The catechism focuses on Jesus’s lordship over believers through his redemption. And this is right. But we should also remember that Jesus—with the Father and the Spirit—has always been, and always will be Lord of all. Jesus visibly came to earth to prove his eternal, majestic reign over all people; he’s the king, not just of the Jews, but of the whole world. The most undeniable evidence of Jesus’s lordship is his victory over death. After dying for sinners, “God has highly exalted him and bestowed on him the name that is above every name, so that at the name of Jesus every knee should bow, in heaven and on earth and under the earth, and every tongue confess that Jesus Christ is Lord, to the glory of God the Father” (Phil. 2:9–11). You cannot escape Christ’s lordship. Refusing to submit to him doesn’t liberate you from his authority. The tenants in Jesus’s parable rejected the son but were still destroyed by the master (Mark 12:1–9). He will come again to judge the living and the dead according to how we lived, compared with how he lived (2 Cor. 5:10).

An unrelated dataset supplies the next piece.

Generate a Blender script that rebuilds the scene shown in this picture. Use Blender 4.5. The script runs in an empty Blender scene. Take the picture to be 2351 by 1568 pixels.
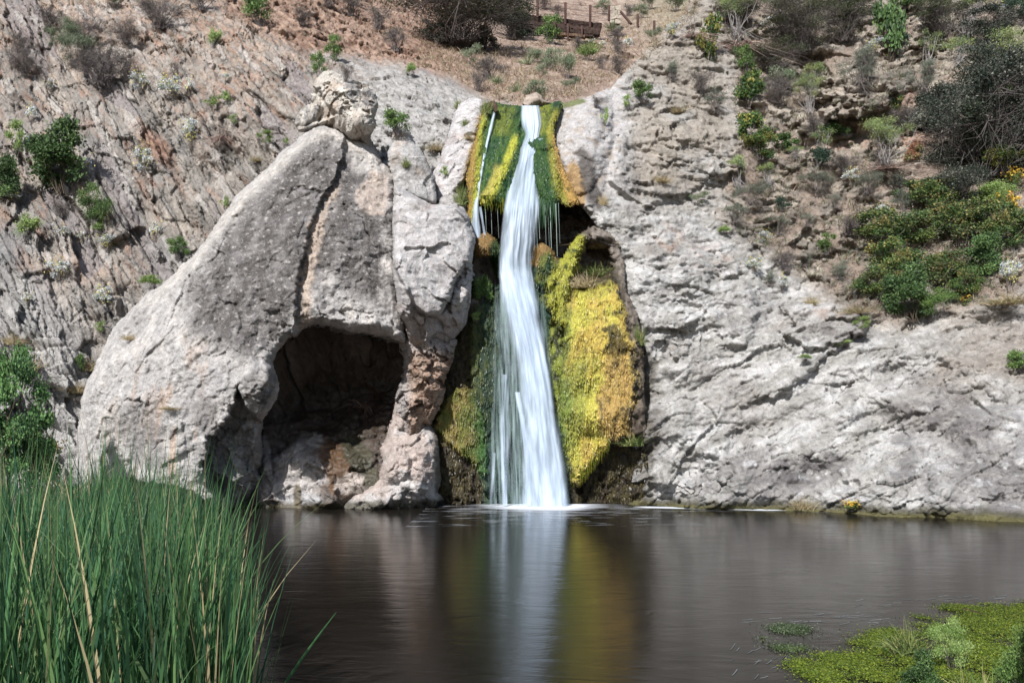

But believers gladly submit to Jesus as Lord now. God’s children have twice the reasons to call Jesus Lord. No more than anyone else can we pretend autonomy. Because he made us, we belong to him. But he has also “delivered and purchased us body and soul from sin and from the tyranny of the devil, to be his very own.” He has done so “not with silver or gold, but with his precious blood.” The Father “has delivered us from the domain of darkness and transferred us to the kingdom of his beloved Son” (Col. 1:13). The Father and the Son, through the Holy Spirit, are willing to share their love with us. God adopts us at the cost of Jesus’s shed blood and broken body so that we can joyfully serve as sons and daughters and no longer as slaves (Gal. 4:7). In response, the grateful believer now pledges to “live under Him in His kingdom, and serve Him in everlasting righteousness, innocence, and blessedness.”[ii]

John Bunyan’s Satan-figure Apollyon three times promised Christian that if he returned to the city of destruction and served him, all would be well. Christian gave the happy answer of every believer: “I have given [Christ] my faith and sworn allegiance to him… And besides … to speak Truth, I like his Service, his Wages, his Servants, his Government, his Company, and Country, better than thine; and therefore leave off to persuade me further, I am his servant, and I will follow him.” If the just rule of people can cause us to flourish (2 Sam. 23:3), how much more the perfect rule of God’s Son?

[i]  Belgic Confession, 26.

[ii] A Short Explanation of Dr. Martin Luther’s Small Catechism: A Handbook of Christian Doctrine (St. Louis: Concordia, 1965), 10.